Turbidity is an optical measure of water clarity, which refers to the amount of light that is scattered by particles suspended in the water column. Scattered particles can be a range of materials such as sands, silts, algae, phytoplankton, sewage solids etc. The more scattering that takes place, the higher the turbidity of the water.

Turbidity is commonly measured in Nephelometric Turbidity Units (NTUs) of Formazin Nephelometric Units (FNUs); the different units are attached to two different methods of measuring turbidity and should not be used interchangeably, although they often are.

Turbidity is another common and valuable water quality parameter. Suspended particulate matter in water can negatively impact aquatic systems in many ways.

There are many different possible sources for turbidity – most lotic systems will experience fluctuations in their turbidity as a result of external influences such as run-off from storms, erosion by wind and water. Human activities can have large scale influences on turbidity with actions such as dredging and sewer discharges. Animals can also influence turbidity though erosion or defecation.

Turbidity has wide-ranging importance as it can affect the oxygen balance in a water source with particles displacing oxygen and causing a reduction . Particles can also influence water temperature, by absorbing solar radiation causing localised increases in temperature.

Increases in turbidity due to it’s impact on oxygen levels. Turbidity can cause local temperature increases through particles absorbing solar radiation, and warmer water holds less oxygen. The particles themselves also have the capacity to displace oxygen.

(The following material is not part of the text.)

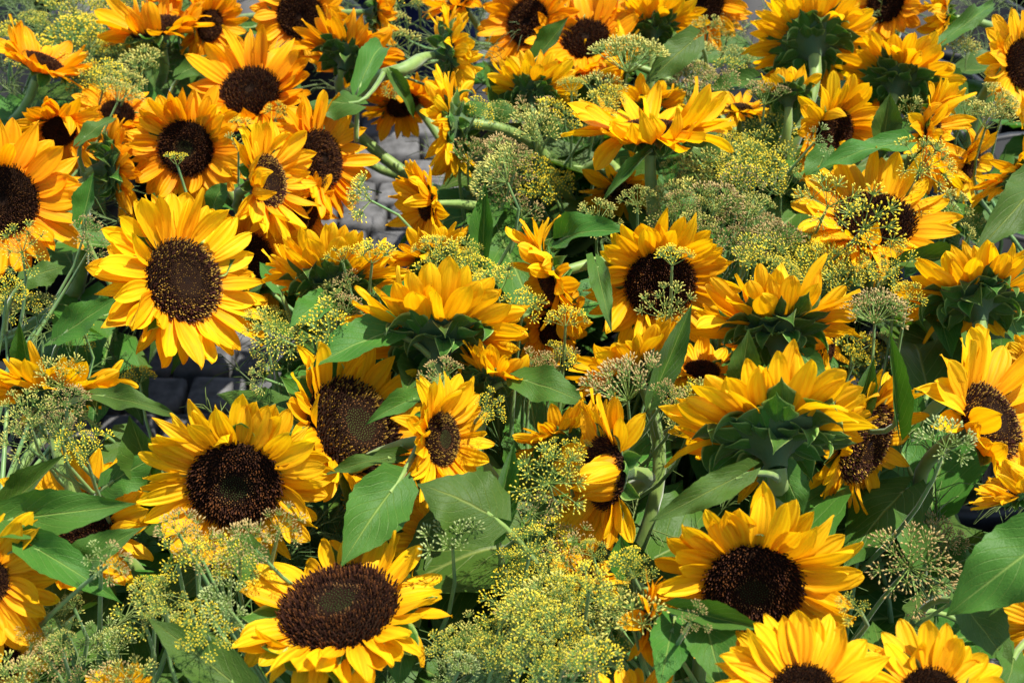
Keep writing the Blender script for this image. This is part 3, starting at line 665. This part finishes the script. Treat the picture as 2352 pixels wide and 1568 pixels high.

Another concern with increasing turbidity is the blocking effect it has on solar radiation reaching aquatic plants and primary producers. A reduction in sunlight can slow, and even completely halt, photosynthesis which can then have wide ranging implications throughout the food chain.

Loss of photosynthesis is not the only concern regarding aquatic animals. Increased particular matter in the water column can change fish behaviour and prevent spawning and migration. It is well documented that a sudden increase in turbidity can cause an entire spawning ground to fail.

– Turbidity and TSS are interlinked but very different parameters.

– Turbidity is a measure of water clarity which is determined by the amount of light that is able to pass through the water in question whereas TSS is a measurement that looks to quantify the concentration of the particles suspended in the water. TSS uses mg/L units and, like turbidity, is influenced by the size and shape of suspended particles in the water. By cross correlating turbidity readings with samples of suspended matter, a TSS reading can be outputted using a correlation coefficient-based algorithm.

– TDS are compounds that have been dissolved within the water column, for example minerals such as magnesium, chlorides and sulphates. TDS can affect the water clarity but it is not a measure of water clarity as, like TSS, it relates to quantifying particles within the water.

– There are many methods which have been developed for turbidity measurement. From the somewhat “old school” Secchi disk to more technologically advanced nephelometers and spectrophotometers.

– Proteus uses an optical turbidity sensor that captures scattered light based on a Formazin Nephelometric method. A measurement of the amount of light scattered by suspended particulate matter at 90 degrees to a beam of infrared light.

– Proteus is also capable of measuring TSS simultaneously, using the custom parameter function, which will calculate TSS in real-time. This requires some additional sampling at the site of interest.